Vist www.kinf.org for more information about the Kids In Need Foundation.

The school, the Kids in Need Foundation and the local 3M office had been planning the event since November, but Rehl was holding back tears as volunteers unpacked boxes of backpacks Friday afternoon.

“Today, one of the teachers came to me and said, ‘We’re out of colored pencils, what do we do?’” Rehl said. “Every one of those backpacks has colored pencils.”

If there is enough local interest and support, the one-time giveaway could break ground for opening of a Kids In Need Foundation school resource center, Dave Smith, executive director.

“We hope that this is the forerunner for something bigger in this community,” Smith said.

The foundation operates 32 resource centers in the United States. Schedules for the centers vary. In Minneapolis, Minn., for example, teachers visit the center twice a year and pick up about $500 worth of supplies. The Kids In Need Foundation serves schools where 70 percent or more of the students qualify for free or reduced-cost lunches, an index used to measure poverty in schools.
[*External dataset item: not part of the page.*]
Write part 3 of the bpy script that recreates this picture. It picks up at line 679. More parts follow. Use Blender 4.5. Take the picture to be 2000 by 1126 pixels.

Students at the school don’t always have everything they need and if they don’t have that extra pencil or folder, they feel they’ve let the teacher down, Rehl said. Having the resource center would be like Christmas, Rehl said, and take the burden of trying to find sponsors for school supplies off teachers and principals.

“Teachers everywhere are spending their money for kids,” she said.

A new backpack with working zippers and straps is a great gift, Rehl said. The foundation once used a cardboard briefcase to distribute school supplies, but changed to backpacks because of the need, Smith said.

Pencils are getting short this time of year, and students always need more binders, said Nelly Bravo, a fifth-grade student.

Even fifth-graders need scissors and glue for projects, Nelly said, and with every student getting the same thing, it reduces the chance for kids to compare what they have with others.

“The whole school actually gets to have the same backpack,” Nelly said.

Volunteers from the 3M Walmart team, based in Rogers, brought 550 backpacks for children and gift bags for teachers.

George Diaz, business director for the 3M Walmart team, said the company gives back nationally, but it made sense for the local office to take on the project, partly because their business is office supplies. A local team of 22 added Scotch tape, Post-it notes and scissors to the supplies in the backpacks.

“Kids, we feel, are our future. Our products are used by many, many kids and it was just a great fit,” Diaz said.

The project had a personal connection for Mike Molesso, sales manager on the Walmart team. Molesso helped coordinate the delivery.

“I grew up poor. I got free lunch. I know where these kids are coming from,” he said.

About 16 million children live under the poverty level in the United States, Smith said. The foundation reaches out to schools through teacher grants, a second response program for areas affected by disaster, teacher resource centers and backpack programs.

This is the first time a 3M office was able to help with a delivery, although the company has sponsored the foundation, Smith said. Companies often opt for back-to-school gifts, but a midyear donation is good because supplies run out, he said.

Friday’s giveaway was planned as a surprise, and when the curtain went up revealing 3M volunteers and the backpacks, students cheered. From youngest to oldest, students collected their new backpacks and headed to their classrooms to open them.

Daniel Holcomb, a fifth-grader, said it was nice for everyone to get something.

“It’s really generous because they didn’t have to do it, but they did it for everybody,” he said.